▸ SUPPLIED RECORDS:
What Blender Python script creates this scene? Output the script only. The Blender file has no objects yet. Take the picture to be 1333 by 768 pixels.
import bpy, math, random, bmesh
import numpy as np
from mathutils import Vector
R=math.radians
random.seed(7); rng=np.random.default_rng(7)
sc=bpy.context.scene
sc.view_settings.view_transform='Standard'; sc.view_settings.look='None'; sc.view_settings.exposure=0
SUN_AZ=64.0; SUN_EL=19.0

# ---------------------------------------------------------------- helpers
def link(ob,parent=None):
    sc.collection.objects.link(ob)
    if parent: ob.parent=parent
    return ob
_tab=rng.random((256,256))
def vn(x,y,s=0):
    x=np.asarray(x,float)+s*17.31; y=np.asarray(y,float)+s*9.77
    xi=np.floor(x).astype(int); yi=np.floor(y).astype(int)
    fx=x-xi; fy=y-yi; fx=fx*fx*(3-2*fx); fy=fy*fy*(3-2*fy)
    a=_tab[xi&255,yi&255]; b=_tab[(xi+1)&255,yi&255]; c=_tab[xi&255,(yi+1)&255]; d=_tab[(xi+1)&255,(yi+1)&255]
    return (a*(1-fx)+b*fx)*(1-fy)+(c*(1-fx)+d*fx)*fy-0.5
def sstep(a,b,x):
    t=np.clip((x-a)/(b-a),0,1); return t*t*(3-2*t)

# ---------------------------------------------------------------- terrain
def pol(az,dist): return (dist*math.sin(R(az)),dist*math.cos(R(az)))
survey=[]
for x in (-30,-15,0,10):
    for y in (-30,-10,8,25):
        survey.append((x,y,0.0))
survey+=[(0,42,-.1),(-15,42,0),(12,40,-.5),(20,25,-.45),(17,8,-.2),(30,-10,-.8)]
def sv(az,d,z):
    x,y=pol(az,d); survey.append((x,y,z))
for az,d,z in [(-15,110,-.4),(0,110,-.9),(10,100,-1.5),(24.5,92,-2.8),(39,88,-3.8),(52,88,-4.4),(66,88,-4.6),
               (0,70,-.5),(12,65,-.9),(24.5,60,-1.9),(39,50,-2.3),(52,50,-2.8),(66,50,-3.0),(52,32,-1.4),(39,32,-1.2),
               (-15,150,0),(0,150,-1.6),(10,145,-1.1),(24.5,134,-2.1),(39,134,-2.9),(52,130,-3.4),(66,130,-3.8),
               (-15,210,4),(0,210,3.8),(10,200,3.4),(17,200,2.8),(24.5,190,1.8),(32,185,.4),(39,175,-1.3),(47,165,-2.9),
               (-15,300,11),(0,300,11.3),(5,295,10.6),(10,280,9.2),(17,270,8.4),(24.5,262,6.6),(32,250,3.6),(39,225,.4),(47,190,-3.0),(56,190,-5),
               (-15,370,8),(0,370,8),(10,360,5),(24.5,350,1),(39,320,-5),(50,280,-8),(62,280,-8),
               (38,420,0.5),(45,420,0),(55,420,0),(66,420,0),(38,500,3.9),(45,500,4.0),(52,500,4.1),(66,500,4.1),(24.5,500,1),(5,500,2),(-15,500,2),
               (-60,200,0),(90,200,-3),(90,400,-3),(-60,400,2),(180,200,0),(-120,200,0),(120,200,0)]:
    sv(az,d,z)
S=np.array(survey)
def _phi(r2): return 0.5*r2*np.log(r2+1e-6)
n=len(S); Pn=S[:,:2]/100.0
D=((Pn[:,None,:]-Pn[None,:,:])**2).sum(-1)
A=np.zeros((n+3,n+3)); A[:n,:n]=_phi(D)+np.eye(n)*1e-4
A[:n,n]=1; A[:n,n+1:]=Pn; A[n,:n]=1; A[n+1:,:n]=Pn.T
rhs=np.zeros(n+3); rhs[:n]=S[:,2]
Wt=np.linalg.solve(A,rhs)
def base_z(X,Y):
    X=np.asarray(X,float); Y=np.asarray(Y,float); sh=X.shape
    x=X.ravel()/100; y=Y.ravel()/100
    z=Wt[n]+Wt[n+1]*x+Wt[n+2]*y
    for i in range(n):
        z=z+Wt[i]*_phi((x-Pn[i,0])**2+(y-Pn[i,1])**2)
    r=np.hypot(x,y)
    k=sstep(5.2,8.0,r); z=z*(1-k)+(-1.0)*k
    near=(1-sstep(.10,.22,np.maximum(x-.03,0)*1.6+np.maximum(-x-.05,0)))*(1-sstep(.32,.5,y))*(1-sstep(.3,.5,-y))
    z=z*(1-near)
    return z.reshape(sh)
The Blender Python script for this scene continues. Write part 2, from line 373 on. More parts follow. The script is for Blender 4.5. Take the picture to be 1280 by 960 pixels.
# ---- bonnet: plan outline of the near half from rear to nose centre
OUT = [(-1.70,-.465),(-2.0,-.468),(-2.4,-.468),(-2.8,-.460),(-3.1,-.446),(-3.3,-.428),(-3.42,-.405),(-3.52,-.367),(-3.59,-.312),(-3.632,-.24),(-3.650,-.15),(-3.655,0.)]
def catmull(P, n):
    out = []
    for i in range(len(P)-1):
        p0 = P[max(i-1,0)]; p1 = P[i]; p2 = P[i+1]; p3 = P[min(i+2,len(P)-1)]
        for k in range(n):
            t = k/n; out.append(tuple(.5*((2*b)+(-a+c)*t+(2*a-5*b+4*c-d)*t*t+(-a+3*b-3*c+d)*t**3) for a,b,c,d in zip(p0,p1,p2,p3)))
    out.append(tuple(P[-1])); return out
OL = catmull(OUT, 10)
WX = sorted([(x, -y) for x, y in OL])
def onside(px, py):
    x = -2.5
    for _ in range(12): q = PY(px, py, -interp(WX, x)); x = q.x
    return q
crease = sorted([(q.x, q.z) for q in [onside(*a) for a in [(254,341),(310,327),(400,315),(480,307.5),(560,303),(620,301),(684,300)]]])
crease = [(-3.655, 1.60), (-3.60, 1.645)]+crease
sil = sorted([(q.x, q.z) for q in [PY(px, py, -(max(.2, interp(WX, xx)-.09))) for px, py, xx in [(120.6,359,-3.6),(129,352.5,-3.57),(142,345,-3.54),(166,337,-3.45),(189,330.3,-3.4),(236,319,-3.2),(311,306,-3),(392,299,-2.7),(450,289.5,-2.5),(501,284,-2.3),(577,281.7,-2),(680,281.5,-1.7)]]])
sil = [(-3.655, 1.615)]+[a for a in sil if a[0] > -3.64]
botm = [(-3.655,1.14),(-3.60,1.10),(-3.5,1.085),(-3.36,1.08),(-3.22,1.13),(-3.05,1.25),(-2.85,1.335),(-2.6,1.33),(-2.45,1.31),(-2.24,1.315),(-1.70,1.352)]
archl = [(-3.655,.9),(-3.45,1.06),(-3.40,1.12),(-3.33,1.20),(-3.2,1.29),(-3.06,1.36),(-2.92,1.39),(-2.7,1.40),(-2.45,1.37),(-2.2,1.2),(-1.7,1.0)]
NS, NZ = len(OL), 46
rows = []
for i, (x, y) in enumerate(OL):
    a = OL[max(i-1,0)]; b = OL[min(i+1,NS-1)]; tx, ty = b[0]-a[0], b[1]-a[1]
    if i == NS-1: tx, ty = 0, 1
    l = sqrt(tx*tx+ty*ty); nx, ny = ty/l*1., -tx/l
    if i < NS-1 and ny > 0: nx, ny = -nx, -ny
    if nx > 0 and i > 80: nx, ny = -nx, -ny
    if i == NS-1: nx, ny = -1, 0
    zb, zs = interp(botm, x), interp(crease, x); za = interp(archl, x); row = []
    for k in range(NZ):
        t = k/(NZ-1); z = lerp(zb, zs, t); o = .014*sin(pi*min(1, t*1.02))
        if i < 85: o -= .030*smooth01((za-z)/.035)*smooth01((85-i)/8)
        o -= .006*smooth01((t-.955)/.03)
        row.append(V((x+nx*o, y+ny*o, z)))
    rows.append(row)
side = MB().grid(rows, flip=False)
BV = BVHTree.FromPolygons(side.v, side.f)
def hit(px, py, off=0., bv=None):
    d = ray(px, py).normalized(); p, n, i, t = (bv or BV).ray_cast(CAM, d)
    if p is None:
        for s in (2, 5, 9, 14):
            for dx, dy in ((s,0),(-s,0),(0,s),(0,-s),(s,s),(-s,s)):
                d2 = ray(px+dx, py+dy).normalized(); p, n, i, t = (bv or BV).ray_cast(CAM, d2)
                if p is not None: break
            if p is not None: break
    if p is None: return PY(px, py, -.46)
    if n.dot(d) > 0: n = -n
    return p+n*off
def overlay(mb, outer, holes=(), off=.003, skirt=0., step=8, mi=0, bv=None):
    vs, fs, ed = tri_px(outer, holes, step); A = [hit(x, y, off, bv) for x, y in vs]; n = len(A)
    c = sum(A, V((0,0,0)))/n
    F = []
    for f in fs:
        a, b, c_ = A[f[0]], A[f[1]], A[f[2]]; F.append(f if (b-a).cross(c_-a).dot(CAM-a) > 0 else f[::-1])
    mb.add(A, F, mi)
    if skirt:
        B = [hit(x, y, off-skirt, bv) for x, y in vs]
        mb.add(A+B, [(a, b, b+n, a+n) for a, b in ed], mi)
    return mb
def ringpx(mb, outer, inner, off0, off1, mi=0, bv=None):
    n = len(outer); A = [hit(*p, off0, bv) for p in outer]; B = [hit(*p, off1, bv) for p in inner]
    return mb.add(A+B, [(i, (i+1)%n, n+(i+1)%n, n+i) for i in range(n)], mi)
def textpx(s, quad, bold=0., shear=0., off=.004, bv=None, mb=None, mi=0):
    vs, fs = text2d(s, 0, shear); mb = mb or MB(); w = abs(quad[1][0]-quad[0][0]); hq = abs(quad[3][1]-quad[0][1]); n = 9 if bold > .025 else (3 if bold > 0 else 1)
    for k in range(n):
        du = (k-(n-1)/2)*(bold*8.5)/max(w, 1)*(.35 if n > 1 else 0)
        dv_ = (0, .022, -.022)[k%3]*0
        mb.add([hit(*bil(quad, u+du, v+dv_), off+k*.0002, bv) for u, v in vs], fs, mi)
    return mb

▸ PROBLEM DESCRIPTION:
In the listing above, how many lines include the word "this"? Answer with the number and nothing more.

▸ WORKED SOLUTION:
2